• Your goal
Only the number is wanted: count the lines in the data with "Write" in them.

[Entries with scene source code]
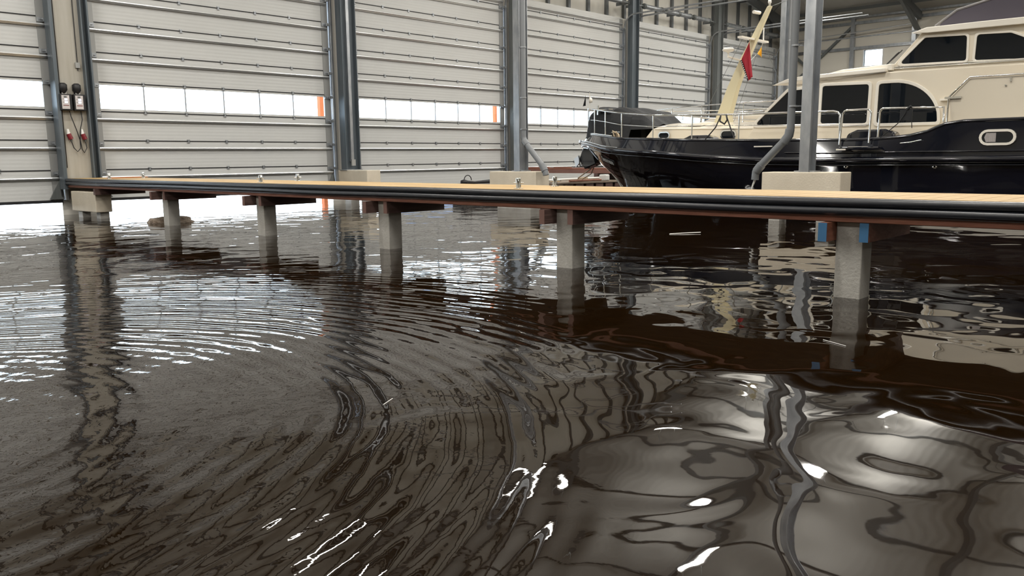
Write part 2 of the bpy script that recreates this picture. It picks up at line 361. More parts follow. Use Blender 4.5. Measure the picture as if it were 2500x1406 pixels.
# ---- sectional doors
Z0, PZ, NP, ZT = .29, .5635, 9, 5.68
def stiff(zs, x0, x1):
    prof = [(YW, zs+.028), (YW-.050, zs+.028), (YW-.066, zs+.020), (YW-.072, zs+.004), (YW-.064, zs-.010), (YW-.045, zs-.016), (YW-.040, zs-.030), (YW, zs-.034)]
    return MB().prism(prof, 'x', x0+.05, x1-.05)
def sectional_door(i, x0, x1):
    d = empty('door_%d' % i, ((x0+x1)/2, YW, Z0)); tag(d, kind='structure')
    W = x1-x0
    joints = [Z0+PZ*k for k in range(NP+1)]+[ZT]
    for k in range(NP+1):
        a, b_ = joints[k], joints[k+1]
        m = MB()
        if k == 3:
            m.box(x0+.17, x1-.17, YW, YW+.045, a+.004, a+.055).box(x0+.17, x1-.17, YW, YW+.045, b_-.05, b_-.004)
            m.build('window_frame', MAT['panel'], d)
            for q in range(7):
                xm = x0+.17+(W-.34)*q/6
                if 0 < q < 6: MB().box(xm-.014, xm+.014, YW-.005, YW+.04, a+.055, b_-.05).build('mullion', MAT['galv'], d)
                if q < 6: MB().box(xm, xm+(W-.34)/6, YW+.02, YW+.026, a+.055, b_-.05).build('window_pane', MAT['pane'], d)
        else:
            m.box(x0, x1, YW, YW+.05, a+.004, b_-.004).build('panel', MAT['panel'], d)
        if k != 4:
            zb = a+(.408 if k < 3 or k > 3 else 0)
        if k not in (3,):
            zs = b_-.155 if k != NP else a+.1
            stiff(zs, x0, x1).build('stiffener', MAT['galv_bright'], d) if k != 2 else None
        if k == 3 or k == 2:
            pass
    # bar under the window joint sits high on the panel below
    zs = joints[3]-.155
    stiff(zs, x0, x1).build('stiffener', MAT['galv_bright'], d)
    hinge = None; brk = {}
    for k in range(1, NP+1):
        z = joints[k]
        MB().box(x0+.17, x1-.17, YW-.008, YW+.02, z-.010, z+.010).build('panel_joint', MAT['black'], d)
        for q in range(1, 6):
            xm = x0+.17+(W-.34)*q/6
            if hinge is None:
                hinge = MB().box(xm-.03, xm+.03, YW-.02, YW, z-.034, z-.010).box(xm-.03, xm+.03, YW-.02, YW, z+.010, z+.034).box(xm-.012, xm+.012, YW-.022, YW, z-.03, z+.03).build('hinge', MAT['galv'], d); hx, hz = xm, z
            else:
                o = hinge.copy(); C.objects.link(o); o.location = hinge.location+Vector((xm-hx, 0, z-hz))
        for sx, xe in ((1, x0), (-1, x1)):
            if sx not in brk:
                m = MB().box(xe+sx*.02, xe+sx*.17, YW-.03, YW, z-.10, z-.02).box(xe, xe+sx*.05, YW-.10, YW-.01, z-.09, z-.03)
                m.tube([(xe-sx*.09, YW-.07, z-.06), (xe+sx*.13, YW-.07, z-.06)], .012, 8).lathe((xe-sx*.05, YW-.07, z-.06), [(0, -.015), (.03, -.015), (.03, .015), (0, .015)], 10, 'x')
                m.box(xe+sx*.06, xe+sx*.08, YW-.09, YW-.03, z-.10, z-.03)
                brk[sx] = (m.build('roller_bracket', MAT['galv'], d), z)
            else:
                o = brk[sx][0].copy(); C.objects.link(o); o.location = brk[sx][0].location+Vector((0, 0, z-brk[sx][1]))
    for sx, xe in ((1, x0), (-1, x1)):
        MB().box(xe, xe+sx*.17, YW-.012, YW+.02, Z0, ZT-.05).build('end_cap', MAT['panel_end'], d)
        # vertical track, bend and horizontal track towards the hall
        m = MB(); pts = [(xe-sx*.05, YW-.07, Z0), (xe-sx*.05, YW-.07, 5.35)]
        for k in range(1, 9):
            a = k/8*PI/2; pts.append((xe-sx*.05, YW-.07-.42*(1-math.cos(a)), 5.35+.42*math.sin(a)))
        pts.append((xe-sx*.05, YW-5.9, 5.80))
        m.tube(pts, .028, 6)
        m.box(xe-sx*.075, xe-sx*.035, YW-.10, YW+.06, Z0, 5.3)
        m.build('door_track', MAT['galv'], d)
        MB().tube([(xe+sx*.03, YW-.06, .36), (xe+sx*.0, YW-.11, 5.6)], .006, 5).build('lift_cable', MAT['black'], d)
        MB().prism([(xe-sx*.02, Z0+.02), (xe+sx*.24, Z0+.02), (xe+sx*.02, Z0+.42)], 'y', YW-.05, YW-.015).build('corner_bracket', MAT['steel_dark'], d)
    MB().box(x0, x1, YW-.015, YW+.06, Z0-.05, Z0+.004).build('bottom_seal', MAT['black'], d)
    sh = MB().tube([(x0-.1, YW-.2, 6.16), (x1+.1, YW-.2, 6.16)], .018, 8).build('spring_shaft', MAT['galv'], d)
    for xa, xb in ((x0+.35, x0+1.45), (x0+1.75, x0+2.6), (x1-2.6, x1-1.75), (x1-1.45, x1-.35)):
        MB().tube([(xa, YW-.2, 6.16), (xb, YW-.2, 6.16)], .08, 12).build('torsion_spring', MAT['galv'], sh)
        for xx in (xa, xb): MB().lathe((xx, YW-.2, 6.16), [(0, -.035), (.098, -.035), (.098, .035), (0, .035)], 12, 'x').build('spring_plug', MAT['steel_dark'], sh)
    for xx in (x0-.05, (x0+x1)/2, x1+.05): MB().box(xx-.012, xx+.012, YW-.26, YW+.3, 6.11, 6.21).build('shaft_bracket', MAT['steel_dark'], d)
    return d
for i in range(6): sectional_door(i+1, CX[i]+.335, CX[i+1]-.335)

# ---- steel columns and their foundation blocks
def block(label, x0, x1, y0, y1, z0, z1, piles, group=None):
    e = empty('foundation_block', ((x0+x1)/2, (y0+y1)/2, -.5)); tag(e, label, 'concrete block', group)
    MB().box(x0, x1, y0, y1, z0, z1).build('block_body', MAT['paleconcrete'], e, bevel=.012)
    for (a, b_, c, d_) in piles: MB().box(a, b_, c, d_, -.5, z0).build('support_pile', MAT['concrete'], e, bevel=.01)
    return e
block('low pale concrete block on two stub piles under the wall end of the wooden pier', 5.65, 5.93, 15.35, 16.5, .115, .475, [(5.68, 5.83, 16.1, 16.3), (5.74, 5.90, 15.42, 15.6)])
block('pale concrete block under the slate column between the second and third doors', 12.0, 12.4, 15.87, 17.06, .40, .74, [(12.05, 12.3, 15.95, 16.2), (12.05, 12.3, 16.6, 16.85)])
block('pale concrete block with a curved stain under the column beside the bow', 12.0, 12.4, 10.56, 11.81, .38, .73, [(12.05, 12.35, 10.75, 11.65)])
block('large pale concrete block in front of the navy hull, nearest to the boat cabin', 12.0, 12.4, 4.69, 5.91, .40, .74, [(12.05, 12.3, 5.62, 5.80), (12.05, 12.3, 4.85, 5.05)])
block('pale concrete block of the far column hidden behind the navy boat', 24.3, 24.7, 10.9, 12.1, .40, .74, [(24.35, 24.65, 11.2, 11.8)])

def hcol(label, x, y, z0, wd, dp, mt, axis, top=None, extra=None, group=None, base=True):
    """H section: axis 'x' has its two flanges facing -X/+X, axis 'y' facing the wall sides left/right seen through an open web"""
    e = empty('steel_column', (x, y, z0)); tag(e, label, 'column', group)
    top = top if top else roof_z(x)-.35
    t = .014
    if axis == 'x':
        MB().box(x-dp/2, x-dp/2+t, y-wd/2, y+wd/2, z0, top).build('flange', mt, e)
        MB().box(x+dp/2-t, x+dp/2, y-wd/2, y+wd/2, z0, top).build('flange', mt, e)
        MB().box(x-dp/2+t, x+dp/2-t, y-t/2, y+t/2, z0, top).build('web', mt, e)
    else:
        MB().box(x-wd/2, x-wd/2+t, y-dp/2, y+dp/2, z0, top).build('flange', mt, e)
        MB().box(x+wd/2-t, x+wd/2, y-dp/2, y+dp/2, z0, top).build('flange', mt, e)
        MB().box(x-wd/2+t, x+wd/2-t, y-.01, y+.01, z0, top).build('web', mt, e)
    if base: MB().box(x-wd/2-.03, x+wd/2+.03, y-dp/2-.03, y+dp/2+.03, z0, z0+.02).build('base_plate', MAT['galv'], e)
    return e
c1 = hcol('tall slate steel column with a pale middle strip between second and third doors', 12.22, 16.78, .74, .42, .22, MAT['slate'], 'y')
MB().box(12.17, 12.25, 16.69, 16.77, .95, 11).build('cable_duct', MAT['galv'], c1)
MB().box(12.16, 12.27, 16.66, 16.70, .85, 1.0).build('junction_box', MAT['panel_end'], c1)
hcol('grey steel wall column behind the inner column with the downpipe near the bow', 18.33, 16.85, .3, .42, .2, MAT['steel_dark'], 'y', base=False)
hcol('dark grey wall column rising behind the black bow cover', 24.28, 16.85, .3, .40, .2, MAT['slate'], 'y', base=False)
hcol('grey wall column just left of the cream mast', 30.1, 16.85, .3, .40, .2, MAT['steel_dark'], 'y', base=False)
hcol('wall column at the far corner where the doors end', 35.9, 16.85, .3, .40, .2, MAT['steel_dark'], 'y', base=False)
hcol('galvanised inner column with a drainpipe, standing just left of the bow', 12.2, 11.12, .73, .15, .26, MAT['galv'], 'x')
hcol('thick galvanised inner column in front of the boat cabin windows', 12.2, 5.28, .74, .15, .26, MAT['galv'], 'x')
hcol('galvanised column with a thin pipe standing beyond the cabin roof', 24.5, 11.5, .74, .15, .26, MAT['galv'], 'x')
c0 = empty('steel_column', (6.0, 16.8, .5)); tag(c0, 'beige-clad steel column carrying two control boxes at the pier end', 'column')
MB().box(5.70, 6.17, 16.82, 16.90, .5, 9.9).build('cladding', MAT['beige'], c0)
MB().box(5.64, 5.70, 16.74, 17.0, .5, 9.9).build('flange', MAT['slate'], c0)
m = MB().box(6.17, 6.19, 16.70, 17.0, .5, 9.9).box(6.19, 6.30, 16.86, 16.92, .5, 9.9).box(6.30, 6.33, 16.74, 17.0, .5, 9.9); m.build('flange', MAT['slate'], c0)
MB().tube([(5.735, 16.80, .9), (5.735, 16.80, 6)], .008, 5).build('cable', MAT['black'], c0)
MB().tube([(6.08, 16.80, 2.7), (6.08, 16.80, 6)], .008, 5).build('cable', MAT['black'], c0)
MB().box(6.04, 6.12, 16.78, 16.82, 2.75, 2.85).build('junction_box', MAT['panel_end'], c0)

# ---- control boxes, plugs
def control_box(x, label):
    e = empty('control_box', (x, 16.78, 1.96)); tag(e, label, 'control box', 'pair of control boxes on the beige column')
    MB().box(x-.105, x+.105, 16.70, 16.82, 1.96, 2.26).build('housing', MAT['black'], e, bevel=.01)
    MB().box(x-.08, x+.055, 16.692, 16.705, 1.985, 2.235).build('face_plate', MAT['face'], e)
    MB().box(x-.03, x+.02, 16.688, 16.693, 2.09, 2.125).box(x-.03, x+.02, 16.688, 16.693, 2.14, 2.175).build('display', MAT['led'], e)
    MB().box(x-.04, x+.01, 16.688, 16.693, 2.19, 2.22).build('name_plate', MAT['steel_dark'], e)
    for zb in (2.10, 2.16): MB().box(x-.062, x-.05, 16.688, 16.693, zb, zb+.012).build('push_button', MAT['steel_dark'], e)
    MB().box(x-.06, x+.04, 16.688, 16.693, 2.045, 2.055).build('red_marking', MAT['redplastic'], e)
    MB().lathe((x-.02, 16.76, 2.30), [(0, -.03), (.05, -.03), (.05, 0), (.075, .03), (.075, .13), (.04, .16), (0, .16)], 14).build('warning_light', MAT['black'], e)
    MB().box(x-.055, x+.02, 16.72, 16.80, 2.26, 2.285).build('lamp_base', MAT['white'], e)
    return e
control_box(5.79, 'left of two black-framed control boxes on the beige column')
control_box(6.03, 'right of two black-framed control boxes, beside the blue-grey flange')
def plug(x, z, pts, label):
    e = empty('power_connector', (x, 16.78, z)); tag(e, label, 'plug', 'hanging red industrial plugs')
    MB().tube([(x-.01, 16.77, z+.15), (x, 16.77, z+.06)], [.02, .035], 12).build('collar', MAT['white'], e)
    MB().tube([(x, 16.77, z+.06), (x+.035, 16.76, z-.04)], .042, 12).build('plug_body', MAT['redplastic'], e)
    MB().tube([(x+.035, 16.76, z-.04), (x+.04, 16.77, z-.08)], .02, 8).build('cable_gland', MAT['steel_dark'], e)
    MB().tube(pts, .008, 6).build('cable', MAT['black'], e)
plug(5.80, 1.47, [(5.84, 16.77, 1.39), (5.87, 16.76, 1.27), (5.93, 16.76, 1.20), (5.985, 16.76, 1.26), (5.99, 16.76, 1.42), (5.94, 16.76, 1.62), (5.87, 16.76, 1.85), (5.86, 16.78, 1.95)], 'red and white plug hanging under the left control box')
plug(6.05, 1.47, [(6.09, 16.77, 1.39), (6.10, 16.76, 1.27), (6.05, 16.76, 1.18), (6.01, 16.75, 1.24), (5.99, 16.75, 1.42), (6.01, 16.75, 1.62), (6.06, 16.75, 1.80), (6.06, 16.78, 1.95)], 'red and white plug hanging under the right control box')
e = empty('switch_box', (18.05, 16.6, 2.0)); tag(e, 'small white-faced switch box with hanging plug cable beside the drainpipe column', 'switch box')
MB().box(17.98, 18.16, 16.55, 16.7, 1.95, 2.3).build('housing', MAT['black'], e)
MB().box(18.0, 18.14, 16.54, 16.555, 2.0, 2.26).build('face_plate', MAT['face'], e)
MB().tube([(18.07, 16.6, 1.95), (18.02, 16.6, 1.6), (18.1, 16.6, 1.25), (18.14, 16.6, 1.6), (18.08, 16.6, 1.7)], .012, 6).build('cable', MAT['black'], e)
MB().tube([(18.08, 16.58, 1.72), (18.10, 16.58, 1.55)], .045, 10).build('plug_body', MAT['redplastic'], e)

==

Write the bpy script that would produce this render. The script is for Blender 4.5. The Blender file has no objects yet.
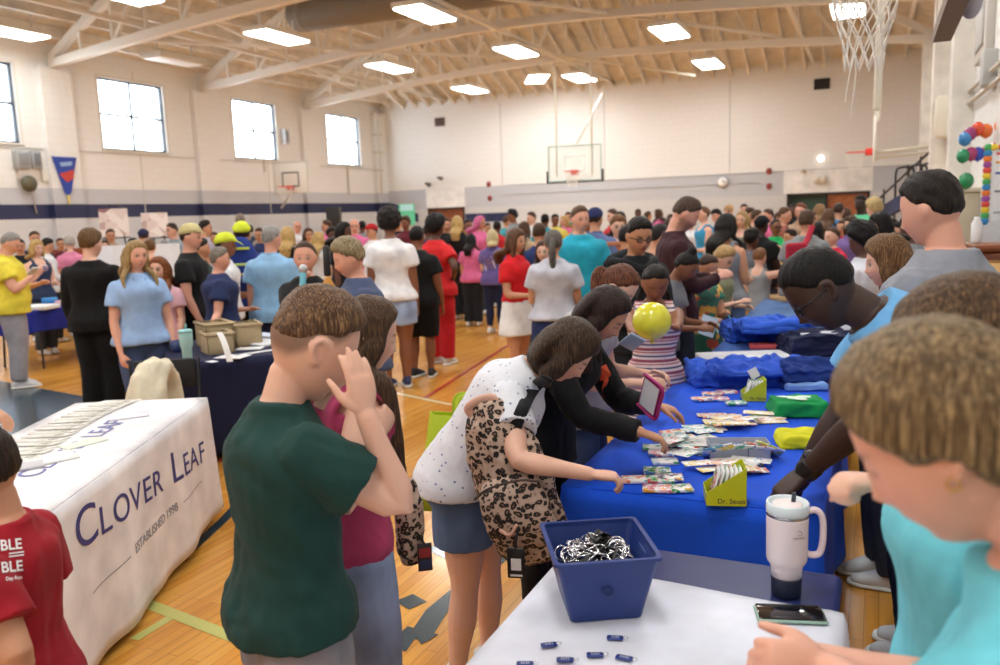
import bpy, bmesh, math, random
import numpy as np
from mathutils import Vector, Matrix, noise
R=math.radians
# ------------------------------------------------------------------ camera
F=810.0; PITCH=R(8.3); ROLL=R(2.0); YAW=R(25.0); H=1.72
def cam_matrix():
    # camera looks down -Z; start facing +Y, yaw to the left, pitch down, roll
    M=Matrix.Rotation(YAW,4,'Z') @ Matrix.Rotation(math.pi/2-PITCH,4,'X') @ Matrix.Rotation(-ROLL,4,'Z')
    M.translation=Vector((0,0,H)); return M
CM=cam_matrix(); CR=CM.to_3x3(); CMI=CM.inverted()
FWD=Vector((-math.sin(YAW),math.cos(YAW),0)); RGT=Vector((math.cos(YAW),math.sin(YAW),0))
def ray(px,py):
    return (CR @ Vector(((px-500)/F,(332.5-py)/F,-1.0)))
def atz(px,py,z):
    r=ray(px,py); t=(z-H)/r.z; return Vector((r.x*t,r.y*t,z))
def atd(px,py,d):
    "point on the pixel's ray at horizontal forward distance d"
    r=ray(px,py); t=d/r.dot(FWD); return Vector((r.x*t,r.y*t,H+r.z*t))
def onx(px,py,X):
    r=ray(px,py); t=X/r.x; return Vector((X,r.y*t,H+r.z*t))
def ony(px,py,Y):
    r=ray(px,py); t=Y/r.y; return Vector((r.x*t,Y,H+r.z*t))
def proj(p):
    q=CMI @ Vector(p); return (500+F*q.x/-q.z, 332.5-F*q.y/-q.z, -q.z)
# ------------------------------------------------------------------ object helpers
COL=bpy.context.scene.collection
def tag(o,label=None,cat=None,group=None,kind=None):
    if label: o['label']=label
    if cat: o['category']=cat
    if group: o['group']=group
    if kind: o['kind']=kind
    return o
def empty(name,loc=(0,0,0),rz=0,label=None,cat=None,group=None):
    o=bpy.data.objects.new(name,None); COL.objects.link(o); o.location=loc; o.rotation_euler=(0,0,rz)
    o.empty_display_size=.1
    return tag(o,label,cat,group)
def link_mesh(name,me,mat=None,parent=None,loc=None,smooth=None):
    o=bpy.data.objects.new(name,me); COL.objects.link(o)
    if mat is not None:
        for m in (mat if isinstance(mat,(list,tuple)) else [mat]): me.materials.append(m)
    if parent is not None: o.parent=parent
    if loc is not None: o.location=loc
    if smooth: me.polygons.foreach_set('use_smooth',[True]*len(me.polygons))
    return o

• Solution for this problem
2